In November 1967, through D.73078, the Commission ordered certain electric and telephone utilities, including SCE, to adopt a uniform Rule 20 to implement practices with respect to undergrounding facilities. Rule 20 was based on the conversion rules of Pacific Gas and Electric Company (PG&E) and San Diego Gas & Electric Company (SDG&E).
SCE states that when it adopted Rule 20 in place of its Schedule U, it also implemented the policy of PG&E and SDG&E of not charging an applicant for the cost of removing existing overhead facilities. SCE has submitted declarations showing that both PG&E and SDG&E changed their policies and also began charging for pole removal costs in 1995.
The purpose of the Commission's order in D.73078 was to encourage the location and relocation of electric and telephone facilities underground. The Commission stated:
"[T]he time had long passed when we could continue to ignore the need for more emphasis on aesthetic values in those new areas where natural beauty has remained relatively unspoiled or in established areas which have been victimized by man's handiwork." (67 CPUC2d at 490.)
This policy of encouraging underground utility facilities continues today, although the Commission has made changes to require those seeking conversion to bear more of the cost. In Re Line Extension Rules, D.97-12-098, the Commission approved a change in Rule 20.B.2.c to require applicants to pay the costs of transformers, meters, and services instead of excluding those costs.
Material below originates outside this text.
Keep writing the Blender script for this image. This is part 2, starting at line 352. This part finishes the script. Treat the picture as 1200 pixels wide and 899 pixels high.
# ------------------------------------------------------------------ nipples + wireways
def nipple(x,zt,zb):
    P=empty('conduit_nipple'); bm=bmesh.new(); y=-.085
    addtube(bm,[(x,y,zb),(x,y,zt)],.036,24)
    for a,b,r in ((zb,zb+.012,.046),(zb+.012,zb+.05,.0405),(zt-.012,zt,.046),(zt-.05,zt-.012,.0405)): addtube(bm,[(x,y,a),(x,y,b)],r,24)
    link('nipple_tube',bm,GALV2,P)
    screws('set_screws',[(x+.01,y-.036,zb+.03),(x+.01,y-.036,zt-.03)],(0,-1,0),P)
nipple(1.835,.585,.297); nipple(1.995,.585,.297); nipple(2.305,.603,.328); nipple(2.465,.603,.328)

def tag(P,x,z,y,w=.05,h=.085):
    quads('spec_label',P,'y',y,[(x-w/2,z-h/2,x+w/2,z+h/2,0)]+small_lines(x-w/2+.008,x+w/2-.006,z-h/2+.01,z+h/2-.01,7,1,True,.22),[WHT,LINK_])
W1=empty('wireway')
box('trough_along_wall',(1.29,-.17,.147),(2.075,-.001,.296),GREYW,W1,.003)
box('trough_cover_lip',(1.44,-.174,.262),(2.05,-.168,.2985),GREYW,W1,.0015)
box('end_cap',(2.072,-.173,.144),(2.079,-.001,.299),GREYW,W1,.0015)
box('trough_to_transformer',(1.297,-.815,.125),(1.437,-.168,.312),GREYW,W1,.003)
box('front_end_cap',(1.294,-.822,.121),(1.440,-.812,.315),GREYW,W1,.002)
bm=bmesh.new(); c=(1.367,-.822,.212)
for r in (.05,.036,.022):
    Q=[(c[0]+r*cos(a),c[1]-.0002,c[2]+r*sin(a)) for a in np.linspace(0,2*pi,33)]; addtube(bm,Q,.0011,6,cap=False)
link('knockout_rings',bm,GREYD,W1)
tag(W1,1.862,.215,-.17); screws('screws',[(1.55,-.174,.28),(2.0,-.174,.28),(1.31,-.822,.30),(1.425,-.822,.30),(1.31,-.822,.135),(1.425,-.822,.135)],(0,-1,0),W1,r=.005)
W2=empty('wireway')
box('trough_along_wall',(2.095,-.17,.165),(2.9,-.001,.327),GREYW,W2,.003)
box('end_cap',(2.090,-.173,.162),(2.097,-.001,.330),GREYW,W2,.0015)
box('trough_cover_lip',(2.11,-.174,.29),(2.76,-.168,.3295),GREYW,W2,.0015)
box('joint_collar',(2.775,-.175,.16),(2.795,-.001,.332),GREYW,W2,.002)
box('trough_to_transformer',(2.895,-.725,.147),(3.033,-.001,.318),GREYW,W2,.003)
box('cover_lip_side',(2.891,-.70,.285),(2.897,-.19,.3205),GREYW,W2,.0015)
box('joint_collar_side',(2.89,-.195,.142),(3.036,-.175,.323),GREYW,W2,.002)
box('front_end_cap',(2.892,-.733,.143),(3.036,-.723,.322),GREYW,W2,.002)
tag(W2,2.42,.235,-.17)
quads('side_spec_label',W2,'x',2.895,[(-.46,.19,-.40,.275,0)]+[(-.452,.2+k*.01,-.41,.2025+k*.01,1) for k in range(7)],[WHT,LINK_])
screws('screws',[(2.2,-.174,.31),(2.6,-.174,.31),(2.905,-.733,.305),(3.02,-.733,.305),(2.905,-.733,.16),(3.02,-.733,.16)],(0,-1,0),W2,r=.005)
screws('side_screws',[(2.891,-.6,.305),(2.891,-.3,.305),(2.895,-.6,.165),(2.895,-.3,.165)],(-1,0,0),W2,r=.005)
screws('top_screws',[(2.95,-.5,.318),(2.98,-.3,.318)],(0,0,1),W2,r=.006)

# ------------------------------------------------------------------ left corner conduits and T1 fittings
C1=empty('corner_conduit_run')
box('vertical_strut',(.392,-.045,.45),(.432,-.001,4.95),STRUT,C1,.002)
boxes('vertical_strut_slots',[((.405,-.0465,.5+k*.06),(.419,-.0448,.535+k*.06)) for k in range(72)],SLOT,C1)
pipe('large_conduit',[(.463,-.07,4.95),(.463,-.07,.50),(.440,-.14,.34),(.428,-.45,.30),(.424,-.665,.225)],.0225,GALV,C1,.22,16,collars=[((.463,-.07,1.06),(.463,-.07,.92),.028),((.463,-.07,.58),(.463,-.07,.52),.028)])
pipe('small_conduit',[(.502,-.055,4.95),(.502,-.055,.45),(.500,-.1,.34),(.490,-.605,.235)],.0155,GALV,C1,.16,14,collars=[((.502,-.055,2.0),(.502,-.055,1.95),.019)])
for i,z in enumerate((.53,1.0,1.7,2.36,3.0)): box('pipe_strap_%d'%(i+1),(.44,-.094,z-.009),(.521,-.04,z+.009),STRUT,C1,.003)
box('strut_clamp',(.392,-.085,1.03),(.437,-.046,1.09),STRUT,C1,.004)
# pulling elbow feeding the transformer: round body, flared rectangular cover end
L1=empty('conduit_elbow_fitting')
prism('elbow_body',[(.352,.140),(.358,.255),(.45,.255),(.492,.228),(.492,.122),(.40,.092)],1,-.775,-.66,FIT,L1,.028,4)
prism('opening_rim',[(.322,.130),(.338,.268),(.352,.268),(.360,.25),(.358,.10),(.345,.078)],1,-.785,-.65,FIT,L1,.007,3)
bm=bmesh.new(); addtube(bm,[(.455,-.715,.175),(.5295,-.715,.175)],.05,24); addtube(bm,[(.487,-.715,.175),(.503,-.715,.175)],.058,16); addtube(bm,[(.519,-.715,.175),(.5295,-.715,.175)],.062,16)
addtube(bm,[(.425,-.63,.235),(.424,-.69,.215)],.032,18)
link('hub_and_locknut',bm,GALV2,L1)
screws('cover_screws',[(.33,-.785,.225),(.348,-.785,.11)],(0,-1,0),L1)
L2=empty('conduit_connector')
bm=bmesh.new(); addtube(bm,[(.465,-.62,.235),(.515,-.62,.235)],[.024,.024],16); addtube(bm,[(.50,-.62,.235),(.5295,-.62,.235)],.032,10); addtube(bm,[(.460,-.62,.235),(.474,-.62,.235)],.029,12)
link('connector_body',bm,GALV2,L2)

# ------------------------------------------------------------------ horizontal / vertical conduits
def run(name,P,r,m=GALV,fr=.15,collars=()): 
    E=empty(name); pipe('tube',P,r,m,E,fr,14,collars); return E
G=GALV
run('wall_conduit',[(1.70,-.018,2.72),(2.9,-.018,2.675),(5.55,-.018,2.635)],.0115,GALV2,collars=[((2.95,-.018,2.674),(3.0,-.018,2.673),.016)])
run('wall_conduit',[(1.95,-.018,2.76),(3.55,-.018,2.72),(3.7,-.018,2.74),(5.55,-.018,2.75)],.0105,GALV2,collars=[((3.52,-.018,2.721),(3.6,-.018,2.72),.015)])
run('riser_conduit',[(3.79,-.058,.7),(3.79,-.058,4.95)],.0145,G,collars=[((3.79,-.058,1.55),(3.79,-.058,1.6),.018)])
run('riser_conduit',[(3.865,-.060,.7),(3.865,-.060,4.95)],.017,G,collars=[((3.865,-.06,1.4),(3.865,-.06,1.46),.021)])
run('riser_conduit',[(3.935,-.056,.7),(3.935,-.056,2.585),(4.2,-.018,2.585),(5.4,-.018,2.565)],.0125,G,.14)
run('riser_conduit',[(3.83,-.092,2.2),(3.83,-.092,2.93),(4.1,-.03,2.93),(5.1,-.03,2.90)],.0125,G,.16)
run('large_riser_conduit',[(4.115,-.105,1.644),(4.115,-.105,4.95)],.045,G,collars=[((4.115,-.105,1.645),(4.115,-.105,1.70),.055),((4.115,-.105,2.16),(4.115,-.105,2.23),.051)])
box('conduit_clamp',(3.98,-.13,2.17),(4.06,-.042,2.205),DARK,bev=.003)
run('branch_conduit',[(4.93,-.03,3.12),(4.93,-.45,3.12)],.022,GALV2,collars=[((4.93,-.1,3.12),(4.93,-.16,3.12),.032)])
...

The Commission stated the following reason for ordering this and other changes:
"The Commission modifies the existing line and service extension rules and practices for gas and electric utilities in several ways that will reduce the amounts by which ratepayers already connected to the utility systems subsidize the costs caused by new ratepayers requiring new line and service extensions."
Based on the Commission order in D.97-12-098, SCE filed and obtained Commission approval of Advice 1309-E to change Rule 20.B.2.c to shift transformer, meter, and service costs to applicants.
SCE has not filed an advice letter to reflect its change in practice in charging applicants for pole removal costs. It asserts that no such filing is required by the law or by Commission rules so long as the change in practice conforms to the tariff.
We disagree.
Pub. Util. Code § 454 states in pertinent part:
"[N]o public utility shall change any rate or so alter any classification, contract, practice, or rule as to result in any new rate except upon a showing before the commission and a finding by the commission that the new rate is justified." (Emphasis added.)
More specifically, General Order (G.O.) 96-A provides that:
"The tariff schedules of a utility may not be changed whereby any rate or charge is increased, or any condition or classification changed so as to result in an increase, or any change made which will result in a lesser service or more restrictive conditions at the same rate or charge, until a showing has been made before the Commission and a finding by the Commission that such increase is justified." (G.O. 96-A, § VI; emphasis added.)
SCE insists that its change in policy is consistent with the language of Rule 20. Certainly, when the tariff language is considered as a whole--including the Rule 20.B.3 provision specifically addressing removal of overhead facilities--that interpretation appears valid. When determining whether there is ambiguity in a tariff, we are required to consider tariff language as a whole. (Re Southern California Utility Power Pool (1995) 60 CPUC2d 462, 471.) On the other hand, Rule 20.B.2.c does not address pole removal costs and, given the Commission's intent in D.73078 to encourage conversion to underground facilities, it was not unreasonable for SCE for 30 years to assume that it should bear the removal costs. It is settled law that an ambiguity in a tariff must be construed against the utility and in favor of the customer. (Order Denying Rehearing (1992) 45 CPUC2d 645.) To conclude otherwise would allow a utility, in practical effect, to increase its charges without Commission authorization. This would contravene Pub. Util. Code § 454, G.O. 96-A, and the rule of construction just cited that a tariff must be construed in favor of the customer.
The issue here, however, is not whether SCE's pole removal practice conforms to its tariffs. The issue is whether the change in that practice required prior Commission approval. We conclude that it did.
SCE argues that seeking approval of a change in practice without a change in tariff language would be tantamount to seeking an advisory opinion. The Commission generally does not issue advisory opinions. (Re San Diego Gas and Electric Company (1991) 42 CPUC2d 9.) Moreover, SCE states that if it filed an advice letter every time it changed a practice, the Commission would be inundated with filings.
We believe those contentions overstate the effect of our decision today. Our order is confined to the facts of this case. It finds that Barratt American has stated a valid complaint under G.O. 96-A. SCE should have sought Commission approval before changing a practice that had been in place for 30 years and that eliminated a substantial credit to applicants for underground conversion. Rather than seek an advisory opinion, SCE could have sought a change in tariff language to make its new practice clear and put conversion customers on notice that they no longer would get credit for costs of pole removal.
Accordingly, we find for complainant and require that SCE refund to Barratt American the $33,700 that SCE had assessed for pole removal.
The scope of this proceeding is set forth in the complaint and answer; by agreement of the parties, a hearing is not needed. Our order today confirms that ALJ Walker is the presiding officer.